As a 23-year-old heading out to share a west end of Glasgow residence with two seemingly cool postgrad girls of a similar age, I had visions of constant parties.

But instead of living with Miles and Anna or Joey and Chandler I got Gillian McKeith and Aggie from How Clean Is Your House.

Tin of bean blockades were set up to separate food in cupboards and a Pledge SWAT team was despatched for every dust spot, while socialising after 9pm was met with abuse.

Now before the image of a stereotype boorish lad gets cemented in your head, I always washed my own dishes and I even learned to put the toilet seat down.

Although I do still feel guilty about pinning the blame on one of the girls after a friend and I returned home in the middle of the night, put some pizza in the oven and passed out, leaving the pepperoni and putrefied carbon delight to broil for four hours.

When we were both awakened by the smell, I chucked the remains out the window and sat silently hungover the next day as one girl laid into the other about her burned chicken dinner the previous night.
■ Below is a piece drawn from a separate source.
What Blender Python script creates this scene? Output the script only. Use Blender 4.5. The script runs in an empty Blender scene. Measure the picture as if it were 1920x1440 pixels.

But the home economics twins were actually the nicest people I ever shared a flat with.

They were replaced by a student who had such a complex about other people knowing he had peed, that he took to urinating into empty beer cans and pouring them down the loo when we were all out.

And in my next flat, I shared with a man-eating girl who had more stalkers and psychos delivered to the flat per week than the cannabis fiend across the hall had takeaways.

The constantly stoned and stinky student also decided it would be a good idea to grow his own wacky baccy plants out his window, directly across the street from the bay living room of an unimpressed landlord.

Next up was the most anal (literally) human being I have ever met - she insisted we all keep our own individual loo paper in the toilet. To keep them separate, she suggested we try writing our initials on them, but I ran out of ink after the 734th sheet and had to roll it back up.

After three years, I escaped my loony lifestyle thanks to the love of a good woman, and the key to anice one bedroomed flat, when I moved in with my girlfriend and said goodbye to my last ever flatmate.

But I did gain some lessons from the This Life lie - I haven't burned a pizza since, and I always remember to put the toilet seat down.